STATED PROBLEM: Reproduce the complete listing without any deviation.
· · ·
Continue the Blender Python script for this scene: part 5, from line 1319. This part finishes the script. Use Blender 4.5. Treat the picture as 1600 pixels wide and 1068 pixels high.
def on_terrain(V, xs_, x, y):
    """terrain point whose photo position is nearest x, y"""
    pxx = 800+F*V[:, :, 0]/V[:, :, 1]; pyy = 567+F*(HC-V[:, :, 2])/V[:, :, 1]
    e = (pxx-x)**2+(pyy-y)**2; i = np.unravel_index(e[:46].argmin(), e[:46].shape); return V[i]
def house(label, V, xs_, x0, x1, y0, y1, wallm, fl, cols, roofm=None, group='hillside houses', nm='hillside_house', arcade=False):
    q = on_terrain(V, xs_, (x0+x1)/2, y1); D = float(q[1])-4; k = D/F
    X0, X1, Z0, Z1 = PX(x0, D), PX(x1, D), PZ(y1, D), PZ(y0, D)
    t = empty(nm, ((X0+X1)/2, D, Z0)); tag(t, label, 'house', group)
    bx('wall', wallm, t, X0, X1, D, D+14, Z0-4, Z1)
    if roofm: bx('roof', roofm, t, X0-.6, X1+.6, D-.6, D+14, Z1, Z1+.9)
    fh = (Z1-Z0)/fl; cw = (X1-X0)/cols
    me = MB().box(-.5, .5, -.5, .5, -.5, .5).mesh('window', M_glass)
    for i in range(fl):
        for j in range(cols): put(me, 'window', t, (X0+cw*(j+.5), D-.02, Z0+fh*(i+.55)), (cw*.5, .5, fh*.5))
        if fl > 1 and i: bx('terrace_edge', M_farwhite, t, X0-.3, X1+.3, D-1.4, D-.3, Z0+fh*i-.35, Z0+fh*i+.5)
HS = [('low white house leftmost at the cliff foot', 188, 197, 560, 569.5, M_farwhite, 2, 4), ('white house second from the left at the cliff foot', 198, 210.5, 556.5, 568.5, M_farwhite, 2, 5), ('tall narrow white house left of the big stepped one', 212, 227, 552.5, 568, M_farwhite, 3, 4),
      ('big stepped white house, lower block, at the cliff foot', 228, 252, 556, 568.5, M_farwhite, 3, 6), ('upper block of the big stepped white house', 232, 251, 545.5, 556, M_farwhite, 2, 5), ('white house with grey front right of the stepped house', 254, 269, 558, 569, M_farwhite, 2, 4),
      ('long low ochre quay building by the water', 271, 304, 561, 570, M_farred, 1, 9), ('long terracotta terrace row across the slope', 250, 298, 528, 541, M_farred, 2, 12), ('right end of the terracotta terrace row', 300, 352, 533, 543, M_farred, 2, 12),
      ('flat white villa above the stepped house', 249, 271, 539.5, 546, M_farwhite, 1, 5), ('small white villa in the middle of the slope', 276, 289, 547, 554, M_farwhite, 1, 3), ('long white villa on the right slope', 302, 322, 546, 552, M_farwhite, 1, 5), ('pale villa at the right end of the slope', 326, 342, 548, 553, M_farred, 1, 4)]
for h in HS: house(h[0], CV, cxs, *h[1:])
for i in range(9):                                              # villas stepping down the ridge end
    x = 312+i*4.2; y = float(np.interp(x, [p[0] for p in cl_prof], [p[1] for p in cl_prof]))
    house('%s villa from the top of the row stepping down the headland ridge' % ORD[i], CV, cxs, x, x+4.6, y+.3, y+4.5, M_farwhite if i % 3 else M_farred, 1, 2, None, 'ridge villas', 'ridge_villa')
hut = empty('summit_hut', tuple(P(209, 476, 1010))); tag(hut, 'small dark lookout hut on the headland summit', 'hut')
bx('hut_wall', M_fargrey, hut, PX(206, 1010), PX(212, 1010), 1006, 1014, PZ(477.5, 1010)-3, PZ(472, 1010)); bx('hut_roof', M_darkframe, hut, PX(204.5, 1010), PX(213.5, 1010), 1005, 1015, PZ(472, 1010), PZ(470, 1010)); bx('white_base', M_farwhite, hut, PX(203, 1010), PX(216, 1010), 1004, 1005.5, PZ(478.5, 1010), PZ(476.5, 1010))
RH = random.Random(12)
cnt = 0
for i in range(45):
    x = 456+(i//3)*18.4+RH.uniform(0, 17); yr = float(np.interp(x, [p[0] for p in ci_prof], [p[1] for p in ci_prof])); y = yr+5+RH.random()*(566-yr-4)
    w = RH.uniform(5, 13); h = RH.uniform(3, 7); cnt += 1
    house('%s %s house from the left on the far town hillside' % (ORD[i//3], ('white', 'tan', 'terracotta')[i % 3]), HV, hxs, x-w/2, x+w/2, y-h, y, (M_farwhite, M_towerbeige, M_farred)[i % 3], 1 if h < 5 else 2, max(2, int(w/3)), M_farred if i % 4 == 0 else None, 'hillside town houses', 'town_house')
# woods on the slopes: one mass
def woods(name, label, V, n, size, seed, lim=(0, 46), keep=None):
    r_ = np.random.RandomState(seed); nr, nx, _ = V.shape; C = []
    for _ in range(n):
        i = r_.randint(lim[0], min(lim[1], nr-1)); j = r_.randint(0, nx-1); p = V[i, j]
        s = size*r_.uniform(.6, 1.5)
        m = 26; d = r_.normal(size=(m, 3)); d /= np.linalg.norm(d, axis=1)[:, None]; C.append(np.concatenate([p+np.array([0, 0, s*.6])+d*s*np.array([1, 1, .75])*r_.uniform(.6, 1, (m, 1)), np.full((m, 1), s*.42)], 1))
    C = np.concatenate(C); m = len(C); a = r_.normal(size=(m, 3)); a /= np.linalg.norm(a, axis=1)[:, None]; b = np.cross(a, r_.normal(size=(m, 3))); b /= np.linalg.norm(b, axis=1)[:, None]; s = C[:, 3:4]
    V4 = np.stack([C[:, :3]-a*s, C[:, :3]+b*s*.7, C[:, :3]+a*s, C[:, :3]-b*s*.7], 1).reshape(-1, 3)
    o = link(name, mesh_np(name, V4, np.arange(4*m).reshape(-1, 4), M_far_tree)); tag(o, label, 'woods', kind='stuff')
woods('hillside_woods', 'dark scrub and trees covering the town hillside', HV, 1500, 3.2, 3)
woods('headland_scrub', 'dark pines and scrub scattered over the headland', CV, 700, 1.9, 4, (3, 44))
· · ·
WRITTEN ANSWER:
Continue the Blender Python script for this scene: part 5, from line 1319. This part finishes the script. Use Blender 4.5. Treat the picture as 1600 pixels wide and 1068 pixels high.
def on_terrain(V, xs_, x, y):
    """terrain point whose photo position is nearest x, y"""
    pxx = 800+F*V[:, :, 0]/V[:, :, 1]; pyy = 567+F*(HC-V[:, :, 2])/V[:, :, 1]
    e = (pxx-x)**2+(pyy-y)**2; i = np.unravel_index(e[:46].argmin(), e[:46].shape); return V[i]
def house(label, V, xs_, x0, x1, y0, y1, wallm, fl, cols, roofm=None, group='hillside houses', nm='hillside_house', arcade=False):
    q = on_terrain(V, xs_, (x0+x1)/2, y1); D = float(q[1])-4; k = D/F
    X0, X1, Z0, Z1 = PX(x0, D), PX(x1, D), PZ(y1, D), PZ(y0, D)
    t = empty(nm, ((X0+X1)/2, D, Z0)); tag(t, label, 'house', group)
    bx('wall', wallm, t, X0, X1, D, D+14, Z0-4, Z1)
    if roofm: bx('roof', roofm, t, X0-.6, X1+.6, D-.6, D+14, Z1, Z1+.9)
    fh = (Z1-Z0)/fl; cw = (X1-X0)/cols
    me = MB().box(-.5, .5, -.5, .5, -.5, .5).mesh('window', M_glass)
    for i in range(fl):
        for j in range(cols): put(me, 'window', t, (X0+cw*(j+.5), D-.02, Z0+fh*(i+.55)), (cw*.5, .5, fh*.5))
        if fl > 1 and i: bx('terrace_edge', M_farwhite, t, X0-.3, X1+.3, D-1.4, D-.3, Z0+fh*i-.35, Z0+fh*i+.5)
HS = [('low white house leftmost at the cliff foot', 188, 197, 560, 569.5, M_farwhite, 2, 4), ('white house second from the left at the cliff foot', 198, 210.5, 556.5, 568.5, M_farwhite, 2, 5), ('tall narrow white house left of the big stepped one', 212, 227, 552.5, 568, M_farwhite, 3, 4),
      ('big stepped white house, lower block, at the cliff foot', 228, 252, 556, 568.5, M_farwhite, 3, 6), ('upper block of the big stepped white house', 232, 251, 545.5, 556, M_farwhite, 2, 5), ('white house with grey front right of the stepped house', 254, 269, 558, 569, M_farwhite, 2, 4),
      ('long low ochre quay building by the water', 271, 304, 561, 570, M_farred, 1, 9), ('long terracotta terrace row across the slope', 250, 298, 528, 541, M_farred, 2, 12), ('right end of the terracotta terrace row', 300, 352, 533, 543, M_farred, 2, 12),
      ('flat white villa above the stepped house', 249, 271, 539.5, 546, M_farwhite, 1, 5), ('small white villa in the middle of the slope', 276, 289, 547, 554, M_farwhite, 1, 3), ('long white villa on the right slope', 302, 322, 546, 552, M_farwhite, 1, 5), ('pale villa at the right end of the slope', 326, 342, 548, 553, M_farred, 1, 4)]
for h in HS: house(h[0], CV, cxs, *h[1:])
for i in range(9):                                              # villas stepping down the ridge end
    x = 312+i*4.2; y = float(np.interp(x, [p[0] for p in cl_prof], [p[1] for p in cl_prof]))
    house('%s villa from the top of the row stepping down the headland ridge' % ORD[i], CV, cxs, x, x+4.6, y+.3, y+4.5, M_farwhite if i % 3 else M_farred, 1, 2, None, 'ridge villas', 'ridge_villa')
hut = empty('summit_hut', tuple(P(209, 476, 1010))); tag(hut, 'small dark lookout hut on the headland summit', 'hut')
bx('hut_wall', M_fargrey, hut, PX(206, 1010), PX(212, 1010), 1006, 1014, PZ(477.5, 1010)-3, PZ(472, 1010)); bx('hut_roof', M_darkframe, hut, PX(204.5, 1010), PX(213.5, 1010), 1005, 1015, PZ(472, 1010), PZ(470, 1010)); bx('white_base', M_farwhite, hut, PX(203, 1010), PX(216, 1010), 1004, 1005.5, PZ(478.5, 1010), PZ(476.5, 1010))
RH = random.Random(12)
cnt = 0
for i in range(45):
    x = 456+(i//3)*18.4+RH.uniform(0, 17); yr = float(np.interp(x, [p[0] for p in ci_prof], [p[1] for p in ci_prof])); y = yr+5+RH.random()*(566-yr-4)
    w = RH.uniform(5, 13); h = RH.uniform(3, 7); cnt += 1
    house('%s %s house from the left on the far town hillside' % (ORD[i//3], ('white', 'tan', 'terracotta')[i % 3]), HV, hxs, x-w/2, x+w/2, y-h, y, (M_farwhite, M_towerbeige, M_farred)[i % 3], 1 if h < 5 else 2, max(2, int(w/3)), M_farred if i % 4 == 0 else None, 'hillside town houses', 'town_house')
# woods on the slopes: one mass
def woods(name, label, V, n, size, seed, lim=(0, 46), keep=None):
    r_ = np.random.RandomState(seed); nr, nx, _ = V.shape; C = []
    for _ in range(n):
        i = r_.randint(lim[0], min(lim[1], nr-1)); j = r_.randint(0, nx-1); p = V[i, j]
        s = size*r_.uniform(.6, 1.5)
        m = 26; d = r_.normal(size=(m, 3)); d /= np.linalg.norm(d, axis=1)[:, None]; C.append(np.concatenate([p+np.array([0, 0, s*.6])+d*s*np.array([1, 1, .75])*r_.uniform(.6, 1, (m, 1)), np.full((m, 1), s*.42)], 1))
    C = np.concatenate(C); m = len(C); a = r_.normal(size=(m, 3)); a /= np.linalg.norm(a, axis=1)[:, None]; b = np.cross(a, r_.normal(size=(m, 3))); b /= np.linalg.norm(b, axis=1)[:, None]; s = C[:, 3:4]
    V4 = np.stack([C[:, :3]-a*s, C[:, :3]+b*s*.7, C[:, :3]+a*s, C[:, :3]-b*s*.7], 1).reshape(-1, 3)
    o = link(name, mesh_np(name, V4, np.arange(4*m).reshape(-1, 4), M_far_tree)); tag(o, label, 'woods', kind='stuff')
woods('hillside_woods', 'dark scrub and trees covering the town hillside', HV, 1500, 3.2, 3)
woods('headland_scrub', 'dark pines and scrub scattered over the headland', CV, 700, 1.9, 4, (3, 44))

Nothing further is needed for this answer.